Auch anderswo sitzt das Geld locker. Die Filmförderung wird mal eben verdoppelt – ein deutlicheres Signal zum absoluten Spar- und Reformunwillen hätte man kaum setzen können. Als würden schlechte deutsche Filme uns aus der Rezession führen – Til Schweiger und Matthias Schweighöfer werden keinen Aufschwung organisieren. Kulturstaatsminister Wolfram Weimer sollte in seinem Ressort eher den grünen Filz entsorgen, anstatt Subventionen en masse zu verteilen. Aber das ist eben genau das Ergebnis, wovor ausgerechnet Friedrich Merz gewarnt hatte: Wer die Staats- und Ausgabenreform hinter den Schuldentopf verschiebt, sagt sie eigentlich ab.

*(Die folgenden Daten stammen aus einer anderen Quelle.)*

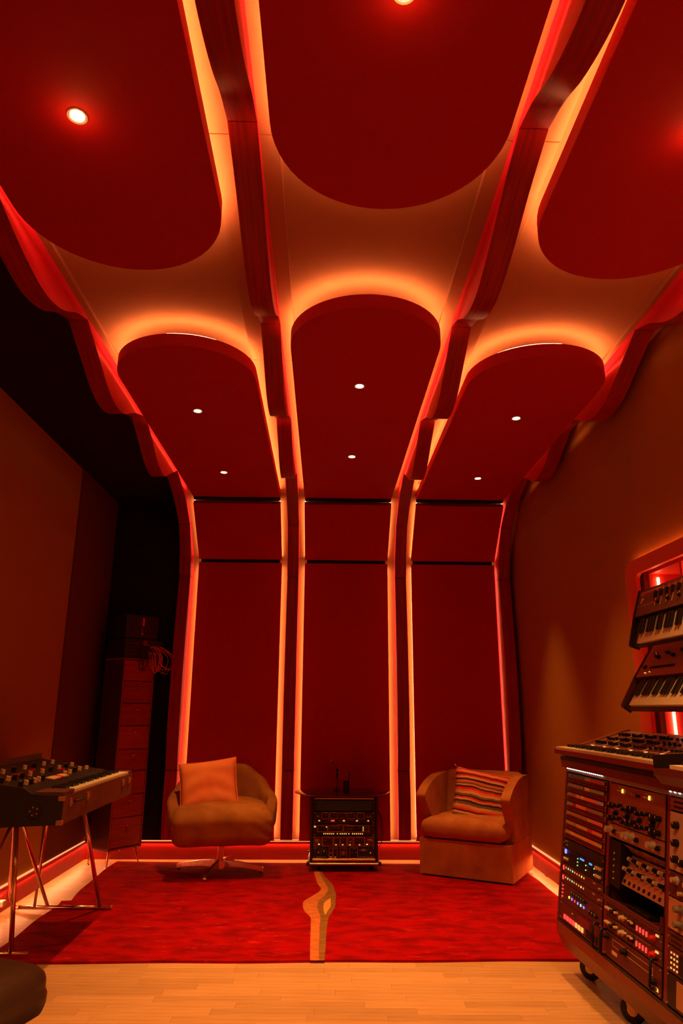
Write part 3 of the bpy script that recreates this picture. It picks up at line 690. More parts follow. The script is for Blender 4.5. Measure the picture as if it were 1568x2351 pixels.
# things on the glass
zt = .5752
t = empty('pen_holder', (.195, CY+.24, zt), 'small black cylinder pen cup on the smoked glass top', 'pen holder')
bm = B(); rings = [[(r*math.cos(2*math.pi*j/20), r*math.sin(2*math.pi*j/20), z) for j in range(20)] for r, z in ((.026, 0), (.0265, .078), (.0235, .078), (.023, .004))]; loft(bm, rings); fin('cup', bm, BLACKP, t, smooth=True)
t = empty('marker_pen', (.2, CY+.24, zt+.006), 'black pen slanting up out of the black pen cup', 'pen')
bm = B(); cyl(bm, (0, 0, 0), (.018, .005, .10), .0045, n=10); fin('barrel', bm, BLACKP, t); bm = B(); cyl(bm, (.0175, .005, .098), (.024, .007, .135), .0052, n=10); fin('cap', bm, BLACKM, t)
t = empty('microphone_stand', (.118, CY+.26, zt), 'thin black jointed desk microphone arm beside the pen cup', 'microphone stand')
bm = B(); cyl(bm, (0, 0, 0), (0, 0, .012), .022, n=18); fin('foot', bm, BLACKM, t, smooth=True)
bm = B(); cyl(bm, (0, 0, .012), (0, 0, .165), .0048, n=10); fin('post', bm, BLACKM, t)
bm = B(); ball(bm, (0, 0, .165), .012, (1, 1, 1.3)); ball(bm, (0, 0, .125), .010, (1, 1, 1.8)); fin('joint', bm, BLACKP, t, smooth='all')
bm = B(); cyl(bm, (0, 0, .165), (-.045, .0, .235), .0022, n=8); fin('arm', bm, BLACKM, t); bm = B(); ball(bm, (-.048, 0, .24), .007); fin('tip', bm, SILVER, t, smooth='all')
t = empty('cable', (.46, CY+.3, .3), 'thin black cable looping down the right side of the wheeled cart', 'cable')
bm = B(); tube(bm, smoothcurve([(-.02, .1, .12), (.015, .0, .10), (.035, -.05, .03), (.037, -.06, -.06), (.02, -.03, -.14), (-.02, .05, -.19)], 6), .003, 6); fin('loop', bm, BLACKP, t, smooth='all')
bm = B(); tube(bm, smoothcurve([(-.02, .1, .13), (.012, .02, .09), (.028, -.04, .0), (.018, .0, -.10), (-.02, .06, -.13)], 6), .003, 6); fin('loop', bm, BLACKP, t, smooth='all')
# ------------------------------------------------------------ tall chest of drawers
ax = Vector((.34*.62, .34*.785, 0)); ang = math.atan2(ax.y, ax.x)
FL = Vector((-1.712, 6.135, 0)); Md = Matrix.Translation(FL)@Matrix.Rotation(ang, 4, 'Z')
WALN = mat('red_brown_veneer', (.40, .022, .010), .4, bump=(20, .1, (.3, 1, 6)), var=((.26, .012, .006), 6, (.6, .6, 7)), rand=.12, spec=.4)
WALD = mat('dark_veneer', (.085, .014, .010), .45, var=((.05, .008, .006), 5, (1, 1, .3)))
t = empty('chest_of_drawers', Md, 'tall narrow red brown chest of drawers on curved metal legs', 'dresser')
cw_, cd, z0_, z1_ = .325, .27, .125, 1.635
def Dx(lo, hi, m, name, bev=.002): bm = B(); box(bm, lo, hi, bev); return fin(name, bm, m, t)
Dx((0, .0, z0_), (.012, cd, z1_), WALD, 'side_panel'); Dx((cw_-.012, 0, z0_), (cw_, cd, z1_), WALD, 'side_panel')
Dx((0, 0, z1_-.001), (cw_, cd, z1_+.014), WALN, 'top_panel'); Dx((.012, .0, z0_), (cw_-.012, cd, z0_+.014), WALN, 'bottom_panel'); Dx((.012, cd-.008, z0_), (cw_-.012, cd, z1_), WALD, 'back_panel')
Dx((.012, .02, z0_+.014), (cw_-.012, .024, z1_), BLACKGAP, 'inner_panel')
for x in (0, cw_-.010): Dx((x, -.004, z0_), (x+.010, .0, z1_+.014), WALN, 'front_edge', .001)
zb = z0_+.018; hs = [.225, .175, .180, .175, .190, .185, .185, .175]; tot = sum(hs); k_ = (z1_-.004-zb)/tot
for i, hh in enumerate(hs):
    hh *= k_; bm = B(); box(bm, (.015, -.003, zb+.003), (cw_-.015, .018, zb+hh-.002), .002); dr = fin('drawer', bm, WALN, t)
    kz = zb+hh*.72; bm = B(); cyl(bm, (cw_/2, -.003, kz), (cw_/2, -.016, kz), .004, n=8); ball(bm, (cw_/2, -.018, kz), .010, (1.3, .7, .8), 10); fin('knob', bm, BRASS, dr, smooth='all')
    zb += hh
for x, y_ in ((.03, .03), (cw_-.03, .03), (.03, cd-.03), (cw_-.03, cd-.03)):
    sx_ = -1 if x < .1 else 1; sy_ = -1 if y_ < .1 else 1; bm = B()
    tube(bm, smoothcurve([(x, y_, .13), (x+sx_*.004, y_+sy_*.004, .10), (x+sx_*.014, y_+sy_*.014, .05), (x+sx_*.02, y_+sy_*.02, .012)], 4), lambda q: .017*(1-q)**1.6+.0055, 10); fin('leg', bm, CHROME, t, smooth='all')
    bm = B(); cyl(bm, (x+sx_*.02, y_+sy_*.02, 0), (x+sx_*.02, y_+sy_*.02, .010), .016, .010, 14); fin('foot', bm, CHROME, t, smooth=True)
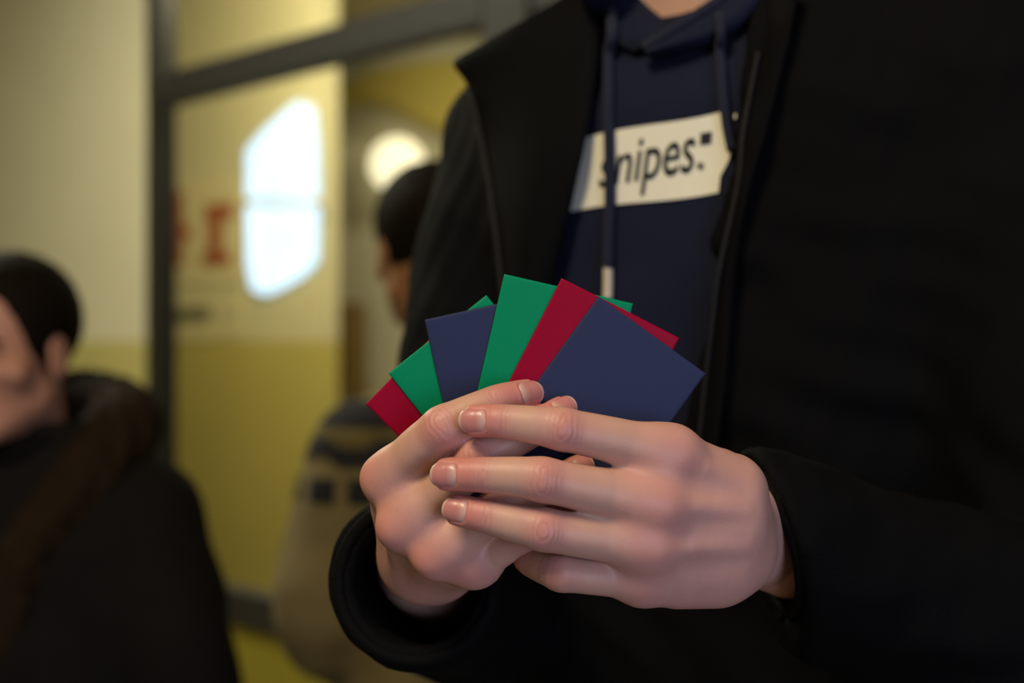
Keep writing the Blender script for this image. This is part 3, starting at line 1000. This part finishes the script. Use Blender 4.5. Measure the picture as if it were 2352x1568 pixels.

Ein Staat, der mit Rekordsummen an Geld keine solide Haushaltsplanung hinbekommt, ist strukturell schlicht so unfähig, dass nur noch die Kettensäge hilft – aber das wollen weder Lars Klingbeil, noch Friedrich Merz. Das Prinzip Milei verachten und fürchten sie beide gleichermaßen. Ihre großen Versprechen einer Staatsreform sind auch deshalb bisher nur heiße Luft, und ihre Haushaltsplanung kommt in diesem Sinne einem Föhn gleich. Der Staatshaushalt wird aufgebläht. Klingbeil feiert seine „Investitionen“, was einfach nur eine Politiker-Chiffre für das Ausgeben von Geld ist, macht dafür Milliardenschulden und hat am Ende trotzdem kein Geld. Der Finanzminister erklärt in ernstem Ton: „Wir werden ab 2027 in massive Herausforderungen hineinlaufen“.

Seine Antworten auf diese massiven Herausforderungen werden ihnen aber nicht gerecht. Eine hat er noch im Köcher: Steuererhöhungen. „Alles muss denkbar sein“, erklärte Klingbeil auf eine entsprechende Frage in der Bundespressekonferenz, wo er die Haushaltsplanung präsentierte. Mindestens eine neue Abgabe kommt schon auf jeden Fall: Wirtschaftsministerin Reiche kündigte jüngst eine Umlage für die Kosten der Gaskraftwerke an, die sie bauen will.

An den Strohhalm eines möglichen, zukünftigen Wirtschaftswachstum klammert man sich stramm – immer wieder wird es hochoffiziell beschworen. ob es aber tatsächlich schnell kommt, darf bezweifelt werden. Bisher jedenfalls ist es höchstens theoretisch, und der letzte Konjunktur-Knick im zweiten Quartal des Jahres gibt nicht gerade Hoffnung. Die Wirtschaftswende soll bisher, so wirkt es, vor allem mit Proklamation und Handauflegen herbeigezaubert werden. Und für den Stimmungswechsel in der Wirtschaft wie im Land, den Friedrich Merz beschwört, gilt das Gleiche. Schon die Ampel rechnete sich ihre Haushalte mit theoretischem Wirtschaftswachstum schön.

Die SPD drängte in den Koalitionsverhandlungen auf die Sondervermögen als Grundlage für solides Regieren – damit sich die Finanz-Streitigkeiten der Ampel nicht wiederholen. Jetzt wird trotz riesiger Grundlage kein solider Haushalt aufgebaut. Die Finanzlöcher sind größer denn je, die Spar- und Wachstumsaussichten bisher irgendwo zwischen theoretisch und homöphatisch. Klingbeil betreibt letztlich Finanz-Voodoo – die Konsolidierung wird beschworen, das Gegenteil davon wird aber umgesetzt. Das Wachstum wird mit einer Art Konjunktur-Regentanz herbeigebetet, ob es kommt, hängt aber bisher eher vom Zufall ab.

Der Haushaltsplan für die Regierungszeit des Friedrich Merz – er ist ein Offenbarungseid. Für die Koalition wie für den Staat als ganzes. Der Fiskalkonservatismus, der Deutschland einst prägte, ist mit Merz‘ Amtsantritt vollumfänglich beendet – jetzt regiert die rote Ausgabenpolitik durch. Und die angekündigte Sparpolitik? Der sollte man nicht über den Weg trauen, bis sie wirklich umgesetzt und eben nicht nur angekündigt ist. Bisher steht kein einziges Zeichen auf wirkliches Sparen – stattdessen wird das Geld mit vollen Händen ausgegeben. Reformen traut man sich nicht. Der Anspruch der Koalition auf Erneuerung des Landes – er erlischt mit diesen Dokumenten.